January 4, 2011

This Post Unintentionally Lacking in Humor

What Weights Tell Me

I can push a 130 pound
piece of debris off my chest
if I’m trapped in a disaster,
but this other weight remains after
I re-rack the bar.

I can rise up from a squat
carrying you,
but you’ll have to leave
those worries behind.
It’s you or them.
I can’t carry both.

Poem:
I had the rough idea for this poem a while ago, but it really clarified itself in my mind recently. I think the message is pretty self-evident, so I won't elaborate on that. Suffice to say, I'm not a people person, and the idea of dealing with other peoples' problems has always caught me a bit off guard. I'm rarely prepared for people's burdens, and don't trust myself to give good advice.

Observation:
I used to think profanity was just a way for people who lacked a decent vocabulary to express themselves. I interpreted expletives as "I'm too unintelligent to come up with an original exclamation." I have changed my mind somewhat, and for reasons that are rather unrelated to each other. The first is that "profanity" is obviously a relative term. Things that used to be profane are now commonplace, and today's profanity is so universal that I'm not sure it even deserves the gasps it receives. Have you noticed that old R-rated movies would pass as PG-13 today in many cases? PG-13 movies these days are allowed one F-bomb apiece, and I'm sure that number will go up based on the number of elementary school-aged kids I've heard using it casually. So I'm not sure that profanity even really exists. Does saying fudge or heck really change the intent behind the exclamation? I think not.
The second reason I've decided I don't think profanity is indicative of substandard intelligence has to do with the fact that I've been watching a lot of standup comedians on the internet recently, and they all swear. But they're still hilarious. And a lot of the time the reason they're hilarious has everything to do with the fact that degrees in linguistic intensity add to their delivery. Now, if what I've said above is the case, then these "degrees" are disappearing and language is being homogenized, but as things are now, these guys are great. A perfect example of this is George Carlin.
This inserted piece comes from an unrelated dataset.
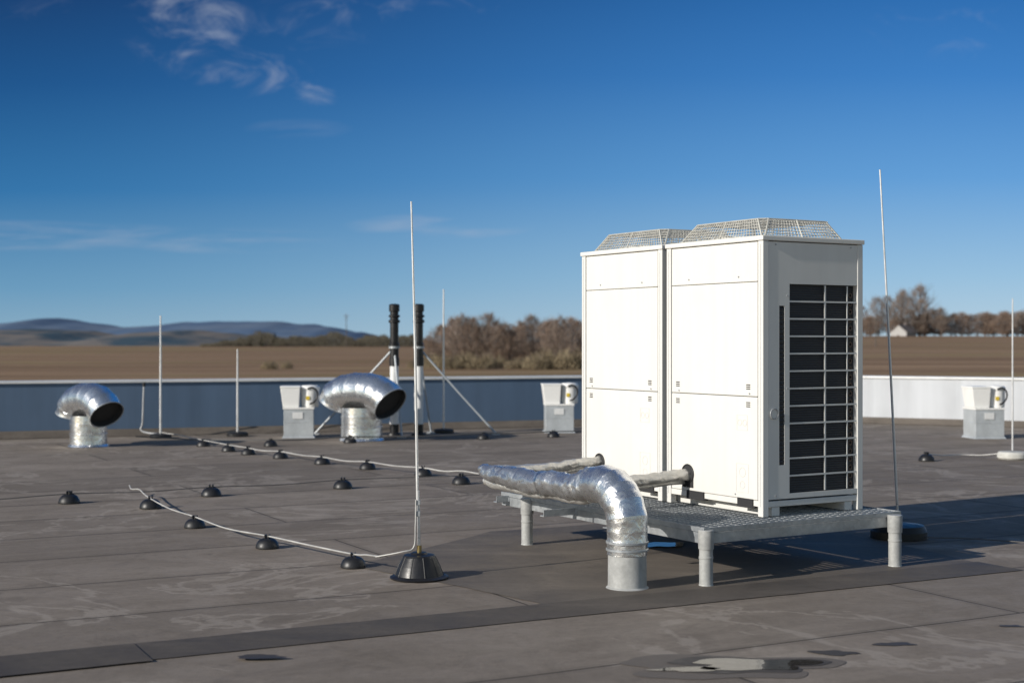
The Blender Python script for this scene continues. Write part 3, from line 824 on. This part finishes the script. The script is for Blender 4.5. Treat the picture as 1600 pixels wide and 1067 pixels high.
def place_tree(vi, x, y, s, label, group, wid=1.0):
    zz = tz(x, y)
    v_ = variants[vi]
    o = v_ if not used[vi] else copy_thing(v_, (0,0,0))
    used[vi] = True
    o.location = (x,y,zz); o.rotation_euler = (0,0,tr.uniform(0,6.28)); o.scale = (s*wid,s*wid,s)
    tag(o, label, 'tree', group)
G1 = 'bare trees beyond the roof edge'; G2 = 'bare trees on the field horizon'
xm = [(-19,.55),(-16.3,.85),(-13.5,1.0),(-10.6,1.06),(-8,1.0),(-5.4,1.04),(-2.6,.86),(0,.72),(2.4,.9),(5,1.02),(8,1.0),(11,1.04),(14,1.0),(17,.95),(20,1.0),(24,.9)]
for i, (x, s_) in enumerate(xm):
    place_tree(i%4, x+tr.uniform(-.6,.6), 318+tr.uniform(-10,10), s_*tr.uniform(.92,1.02), 'bare brown winter tree at the edge of a ploughed field', G1, 1.2)
for i in range(15):
    x = -17+2.7*i; place_tree((i*3+1)%4, x+tr.uniform(-.6,.6), 345+tr.uniform(-8,8), tr.uniform(.78,.92), 'bare brown winter tree at the edge of a ploughed field', G1, 1.3)
i = 0; x = 98.0
while x < 196:
    s_ = (.55 if x < 122 else .68) if x < 146 else .88
    place_tree(i%4, x, 506+tr.uniform(-8,14), s_*tr.uniform(.85,1.12), 'bare winter tree on the far field horizon', G2, 1.55)
    x += tr.uniform(1.5,2.3); i += 1
for i, (x, s_) in enumerate([(127.5,1.1),(131,1.4),(134.5,1.45),(138,1.5),(141.5,1.7),(144.5,1.8),(148,1.35),(151,1.0)]):
    place_tree(4+i%2, x, 508+tr.uniform(-8,10), s_, 'tall open-crowned bare tree beside a farmhouse', G2, .85)
def shrub_mesh(seed, n=1000):
    rr = random.Random(seed); c = B(); t = B()
    for i in range(9):
        a = rr.uniform(0,6.28); t.tube([(0,0,-.3),(math.cos(a)*.5,math.sin(a)*.5,1.2),(math.cos(a)*1.0,math.sin(a)*1.0,2.3)], [.05,.03,.01], 4)
    for i in range(n):
        a = rr.uniform(0,6.28); rd = 1.7*math.sqrt(rr.random()); zz = rr.uniform(0,1)*(2.9-.75*rd)*(.75+.7*noise.noise(Vector((math.cos(a)*1.5,math.sin(a)*1.5,seed*1.37))))
        p = Vector((math.cos(a)*rd, math.sin(a)*rd, zz)); d = Vector((rr.gauss(0,.5), rr.gauss(0,.5), 1)).normalized()*rr.uniform(.3,.9)
        s_ = Vector((rr.uniform(-1,1), rr.uniform(-1,1), 0)).normalized()*.04
        c.quad([p-s_, p+s_, p+d])
    e = empty('shrub', (0,0,0)); t.obj('stem', M['bark'], e); c.obj('foliage', M['shrub'], e); return e
sv = [shrub_mesh(11), shrub_mesh(12)]
su = [False, False]
for i, (x, y, s_) in enumerate([(-14,262,1.1),(-11.6,258,1.4),(-9,262,1.2),(-6.2,258,1.5),(-3,262,1.0),(0,258,.8),(2.2,260,.9),(4.2,255,1.3),(7,258,1.5),(9.8,256,1.6),(12.2,258,1.4),(-44,258,.8),(-41.5,262,.6),(-18,262,.7),(-16,275,1.0)]):
    o = sv[i%2] if not su[i%2] else copy_thing(sv[i%2], (0,0,0)); su[i%2] = True
    o.location = (x,y,tz(x,y)); o.rotation_euler = (0,0,i*1.3); o.scale = (s_*1.15,s_*1.15,s_*.9)
    tag(o, 'dry olive-brown shrub at the foot of the field', 'shrub', 'shrubs beyond the parapet')
def conifer(x, y, h):
    rr = random.Random(int(x*10)); e = empty('conifer_tree', (x,y,tz(x,y)), 0, 'small dark green conifer at the field edge', 'tree', 'dark conifers at the field edge')
    b = B(); b.tube([(0,0,-.3),(0,0,h*.95)], [.14,.03], 6); b.obj('trunk', M['bark'], e)
    b = B()
    for i in range(700):
        f = rr.random()**.8; zz = h*(.08+.92*f); rd = h*.24*(1-f)+.05; a = rr.uniform(0,6.28)
        p = Vector((0,0,zz)); q = Vector((math.cos(a)*rd*rr.uniform(.6,1.1), math.sin(a)*rd*rr.uniform(.6,1.1), zz-.1*h*(1-f))); s_ = Vector((-math.sin(a), math.cos(a), .3))*.09
        b.quad([p-s_*.4, q-s_, q+s_+Vector((0,0,.1))])
    b.obj('crown', M['needle'], e)
for x, h in ((-87,4.0),(-82.5,5.0),(-91,3.2)): conifer(x, 495, h)
b = B(); rr = random.Random(3)
for i in range(20000):
    x = rr.uniform(-108,-22); y = rr.uniform(492,506); hmax = 3.4+2.2*noise.noise(Vector((x*.12,0,5)))+1.4*noise.noise(Vector((x*.5,0,2)))
    hmax *= sstep(-108,-92,x)*sstep(-22,-34,x) if x < -92 or x > -34 else 1
    zz = tz(x,y)+rr.random()*max(.3,hmax); p = Vector((x,y,zz)); d = Vector((rr.gauss(0,.5), rr.gauss(0,.5), .9))*rr.uniform(.4,1.0); s_ = Vector((.10,0,.02))
    b.quad([p-s_,p+s_,p+d])
o = b.obj('distant_woodland', M['wood2']); o['kind'] = 'stuff'; tag(o, 'low strip of distant woodland along the field edge', 'woodland')

def pole(x, y, h, label):
    e = empty('utility_pole', (x,y,tz(x,y)), 0, label, 'utility pole', 'utility poles in the fields')
    b = B(); b.tube([(0,0,-.3),(0,0,h)], [.16,.11], 8); b.obj('post', M['wood'], e)
    b = B(); b.box((-.9,-.06,h-.75),(.9,.06,h-.60)); b.obj('crossarm', M['wood'], e)
    b = B(); b.box((-.6,-.05,h-1.7),(.6,.05,h-1.58)); b.obj('crossarm', M['wood'], e)
    for xx in (-.8,0,.8):
        b = B(); b.tube([(xx,0,h-.6 if xx else h),(xx,0,h-.35 if xx else h+.25)], .06, 6); b.obj('insulator', M['darkrod'], e)
pole(-56.5, 485, 11.3, 'tall wooden utility pole on the field horizon')
pole(89.5, 350, 7.0, 'wooden utility pole beside the condenser units')
def wire(a, c, sag):
    pts = []
    for i in range(17):
        t = i/16; p = Vector(a).lerp(Vector(c), t); p.z -= sag*4*t*(1-t); pts.append(p)
    b = B(); b.tube(pts, .025, 4); o = b.obj('power_line', M['dcable']); tag(o, 'thin power line strung between field poles', 'power line', 'power lines over the fields')
zt_ = tz(89.5,350)+6.6
for dx in (-.8,.8): wire((89.5+dx,350,zt_), (150+dx,300,zt_+1.2), 1.5)

# house
hx, hy = 137, 498
e = empty('house', (hx,hy,tz(hx,hy)-1.6), math.radians(50), 'pale rendered farmhouse with a grey gabled roof', 'house')
b = B(); b.box((-4,-3,-1),(4,3,3.0))
b.quad([(-4.0,-3,3.0),(-4.0,3,3.0),(-4.0,0,5.3)]); b.quad([(4.0,-3,3.0),(4.0,0,5.3),(4.0,3,3.0)]); b.obj('wall', M['housewall'], e)
b = B()
for s_ in (-1,1):
    i = len(b.v)
    b.v += [(-4.4,s_*3.4,2.75),(4.4,s_*3.4,2.75),(4.4,0,5.42),(-4.4,0,5.42),(-4.4,s_*3.4,2.93),(4.4,s_*3.4,2.93),(4.4,0,5.6),(-4.4,0,5.6)]
    for q in ((0,1,2,3),(4,5,6,7),(0,1,5,4),(0,3,7,4),(1,2,6,5)): b.f.append(tuple(i+j for j in q)); b.sm.append(False)
rf = b.obj('roof', M['houseroof'], e)
b = B(); b.box((1.4,-.35,4.6),(2.1,.35,6.3)); b.obj('chimney', M['houseroof'], rf)
for xx in (-2.6,0,2.6):
    b = B(); b.box((xx-.5,-3.03,1.0),(xx+.5,-3.005,2.2)); b.obj('window', M['glass'], e)
b = B(); b.box((-4.03,-.5,-.2),(-4.005,.5,1.9)); b.obj('door', M['wood'], e)

# ------------------------------------------------------------------ world
w = bpy.data.worlds.new('World'); scene.world = w; w.use_nodes = True
k = NT(w.node_tree); bg = w.node_tree.nodes['Background']
SAZ = math.radians(237); SEL = math.radians(22)
sky = k.n('ShaderNodeTexSky', sky_type='NISHITA'); sky.sun_disc = False; sky.sun_elevation = SEL; sky.sun_rotation = SAZ
sky.air_density = 1.0; sky.dust_density = .3; sky.ozone_density = 1.0; sky.altitude = 500
tc = k.n('ShaderNodeTexCoord'); sx = k.n('ShaderNodeSeparateXYZ'); k.l(tc.outputs['Generated'], sx.inputs[0])
ysafe = k.math('MAXIMUM', sx.outputs[1], .05)
px = k.math('DIVIDE', sx.outputs[0], ysafe); pz = k.math('DIVIDE', sx.outputs[2], ysafe)
side_f = k.mrange(px, -.40, .38, 0, 1, True)
up_f = k.mrange(pz, 0, .30, 0, 1)
left = k.ramp(up_f, [(0,(.25,.42,.56)),(.12,(.13,.32,.52)),(.35,(.022,.165,.40)),(.60,(.005,.082,.26)),(.80,(.003,.045,.165)),(1,(.003,.038,.14))])
right = k.ramp(up_f, [(0,(.46,.62,.74)),(.15,(.30,.52,.74)),(.38,(.115,.34,.69)),(.62,(.040,.210,.56)),(.82,(.018,.145,.44)),(1,(.015,.13,.40))])
grad = k.mix(side_f, left, right)
gs = k.n('ShaderNodeVectorMath', operation='SCALE'); k.l(grad, gs.inputs[0]); setin(gs, 'Scale', 11.7)
front = k.mrange(sx.outputs[1], .15, .7, 0, .95, True)
c = k.mix(front, sky.outputs[0], gs.outputs[0])
cv = k.n('ShaderNodeCombineXYZ'); k.l(px, cv.inputs[0]); k.l(pz, cv.inputs[1])
cn = k.noise(k.mapping(cv.outputs[0], scale=(1.0,2.0,1), rot=(0,0,.3)), 17, 9, .66, .9)
cn2 = k.noise(k.mapping(cv.outputs[0], scale=(1.0,9,1), rot=(0,0,.02)), 7, 7, .6, .3)
def blobm(cx_, cz_, rx_, rz_, s_=1.0):
    a = k.math('POWER', k.math('DIVIDE', k.math('SUBTRACT', px, cx_), rx_), 2)
    b_ = k.math('POWER', k.math('DIVIDE', k.math('SUBTRACT', pz, cz_), rz_), 2)
    return k.math('MULTIPLY', k.math('SUBTRACT', 1.0, k.math('ADD', a, b_), clamp=True), s_)
def msum(l):
    o_ = l[0]
    for q in l[1:]: o_ = k.math('MAXIMUM', o_, q)
    return o_
m1 = msum([blobm(-.225,.222,.055,.042), blobm(-.185,.188,.055,.020), blobm(-.135,.176,.022,.015), blobm(-.10,.243,.11,.03,.6), blobm(-.34,.235,.05,.015,.4), blobm(.33,.218,.10,.025,.35), blobm(-.17,.21,.08,.03,.4)])
m2 = msum([blobm(-.34,.073,.14,.012), blobm(-.20,.070,.09,.010), blobm(-.05,.080,.07,.010), blobm(-.15,.148,.04,.008,.25)])
f1 = k.math('MULTIPLY', k.mrange(k.math('ADD', cn, k.math('MULTIPLY', m1, .18)), .54, .90, 0, 1, True), k.mrange(m1, 0, .8))
f2 = k.math('MULTIPLY', k.mrange(cn2, .40, .70, 0, 1, True), k.mrange(m2, 0, .8))
cf = k.math('MULTIPLY', k.math('MAXIMUM', k.math('MULTIPLY', f1, .52), k.math('MULTIPLY', f2, .45)), front)
c = k.mix(cf, c, (5.2,5.7,6.8))
k.l(c, bg.inputs[0]); setin(bg, 'Strength', .085)

# sun
sd = bpy.data.lights.new('sun', 'SUN'); sd.energy = 4.5; sd.angle = math.radians(.53); sd.color = (1.0,.945,.86)
so = bpy.data.objects.new('sun', sd); COL.objects.link(so)
sdir = Vector((math.sin(SAZ)*math.cos(SEL), math.cos(SAZ)*math.cos(SEL), math.sin(SEL)))
so.rotation_euler = (-sdir).to_track_quat('-Z', 'Y').to_euler(); so.location = (-8,-4,8)

# camera
cd = bpy.data.cameras.new('camera'); cd.lens = 50; cd.sensor_width = 36; cd.clip_end = 40000; cd.clip_start = .1
cd.dof.use_dof = True; cd.dof.focus_distance = 8.6; cd.dof.aperture_fstop = 2.4
co = bpy.data.objects.new('camera', cd); COL.objects.link(co); co.location = (0,0,EYE)
co.rotation_euler = (math.radians(90-.06), 0, 0)
scene.camera = co
scene.view_settings.view_transform = 'Standard'; scene.view_settings.look = 'None'; scene.view_settings.exposure = 0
Yeah, he was a paranoid, but he was an insightful one, and what really matters is that he's hilarious whether you agree with him or not. (I happen to agree with a lot of it.) But if I were put off by profanity, his humor would lose some appeal.

Exercise:
"Letter of Complaint"
Your character, who is odd (either somewhat or extremely), writes a letter of protest to the manager of his or her local grocery store. Write the letter.

Dear Sir,
I happened to notice the last time I was in your store that your employees have little respect for people of advanced age. Not only did they keep asking me if they could assist me (as if I were some decrepit old man who couldn't even lift a banana), they constantly assumed I was both blind and hard of hearing. If anything, shouldn't my glasses be an indication that I can see? And if another young man shouts a suggestion to me about my selection, he will find whatever item he is sure I need whizzing toward his skull. We'll see if he asks if I need help picking it up after it bounces off. I'm sure you have the occasional retiree come in who really can't lift the bag of flour from the bottom shelf into his cart, but I guarantee if your employees talk to him civilly at first and assume that he is, essentially, just another guy, they will be far less likely to be surprised by a seemingly accidental toppling of displays later. (While we are on that topic, I feel I owe you an apology for your Ritz Cracker pyramid. I'm sure you can understand, though, that in my geriatric state, I can hardly be expected to possess precision control of my cart.)

Respectfully,
William Hendrith

Me:
I genuinely can't decide whether I like the color pink because it's a fun color or because it's fun to have people think I like the color pink. All I know is, it's amusing either way. I get more attention for that than almost anything else, even to the point where, when my girlfriend's sister turned down some mittens, they were passed to me because of their coloring. Which is awesome. Also, my parents got me a pink Wii-mote recently. There seems to be a pattern. If you like something strange, people will buy it for you because it reminds them of you. Use this as you see fit.